Osmanlı dönemindeki ilk işçi örgütü Tophane’de 1894’de “Osmanlı Amele Cemiyeti” ismiyle kurulmuştur. II. Abdülhamit dönemi baskısı altında emekçi hareketlerine 1896’da yasaklama getirilmiş ve her türlü örgütlenme ve toplanma engellenmiştir. Bu türdeki emekçi girişimlerinin yasa dışı olduğu ilan edilmiştir. Kuruluşundan bir yıl sonra “Osmanlı Amele Cemiyeti” kapatılmış, yöneticileri sürgüne gönderilmiştir. Yeri gelmişken, Osmanlı’da emekçi hareketini başlatanların büyük bir kısmının Hasköy Tersanesinde çalışan yabancı emekçiler olduğunu belirtmekte yarar vardır diye düşünüyorum. Diğer taraftan çoğunluğu Yahudi olan emekçilerin merkezi ise Selanik olmuştur. Bu arada yapılan bütün baskılara rağmen İstanbul’da çoğunluğu Yahudi olan emekçiler haklarını aramak için birbirleriyle güçlü bir bağlantı kurmuşlardır. Müslüman emekçiler ise bu tür girişimlerde çoğu kez azınlıkta kalmışlardır.

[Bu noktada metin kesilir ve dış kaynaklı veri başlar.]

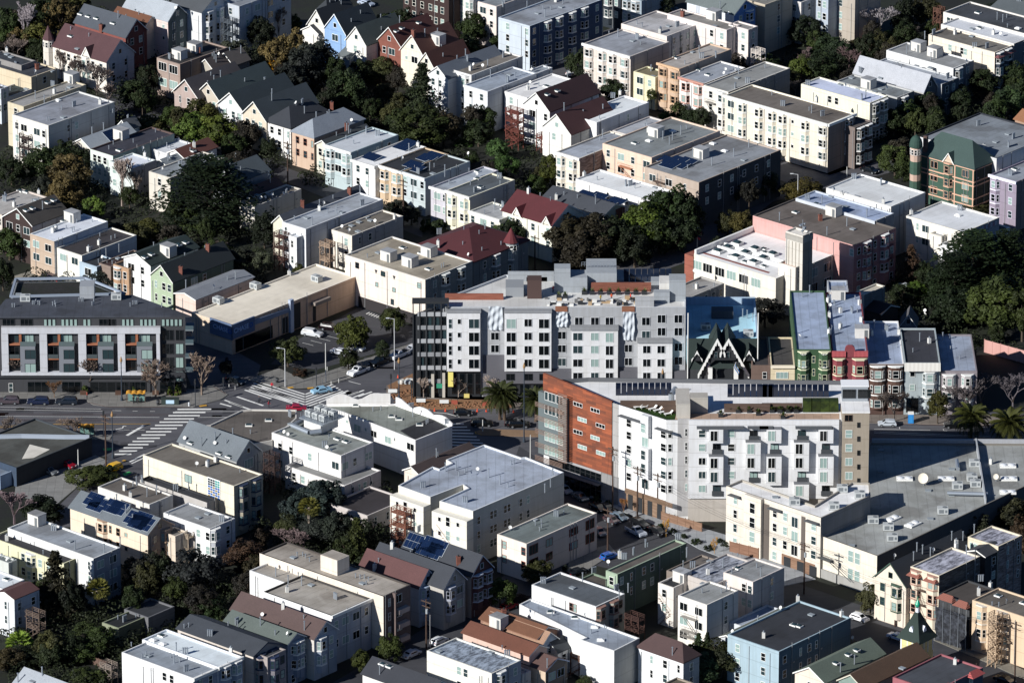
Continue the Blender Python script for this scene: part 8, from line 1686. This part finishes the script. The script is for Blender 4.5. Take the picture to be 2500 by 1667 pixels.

II. Meşrutiyetin ilanıyla birlikte 1908-1913 arasında bazı emekçiler sokaklara dökülmüş ancak o zaman basında haber olmaya başlamışlardır. Bu arada içlerinden bazıları meclise girmeyi başarmışlardır.
II. Meşrutiyetin sağladığı olanaklarla Cibali Tütün, Paşabahçe Cam, Anadolu-Bağdat demiryolu, Balıkhane ve müskirat işçileri başta olmak üzere, emekçiler birtakım grevler gerçekleştirmişlerdir. Emekçilerin bu grevleri yapmalarının ana nedenlerinin başında ücret artışı olmak üzere, işçilerin istemediği yöneticiler, işten keyfi uzaklaştırmalar, sağlık yardımı yapılmaması gelmektedir. Emekçilerin direnişi devam edince 1908’de “Tadil’î Eşgâl Kanun-ı Muvakkatı” (Geçici grev yasağı) çıkarılmış ve hareket son bulmuştur. Baskıyla çözümleneceği sanılmışsa da, tüm baskılara rağmen işçiler grevlerini sürdürmüş ve bunun başını da Selanik işçileri çekmiştir.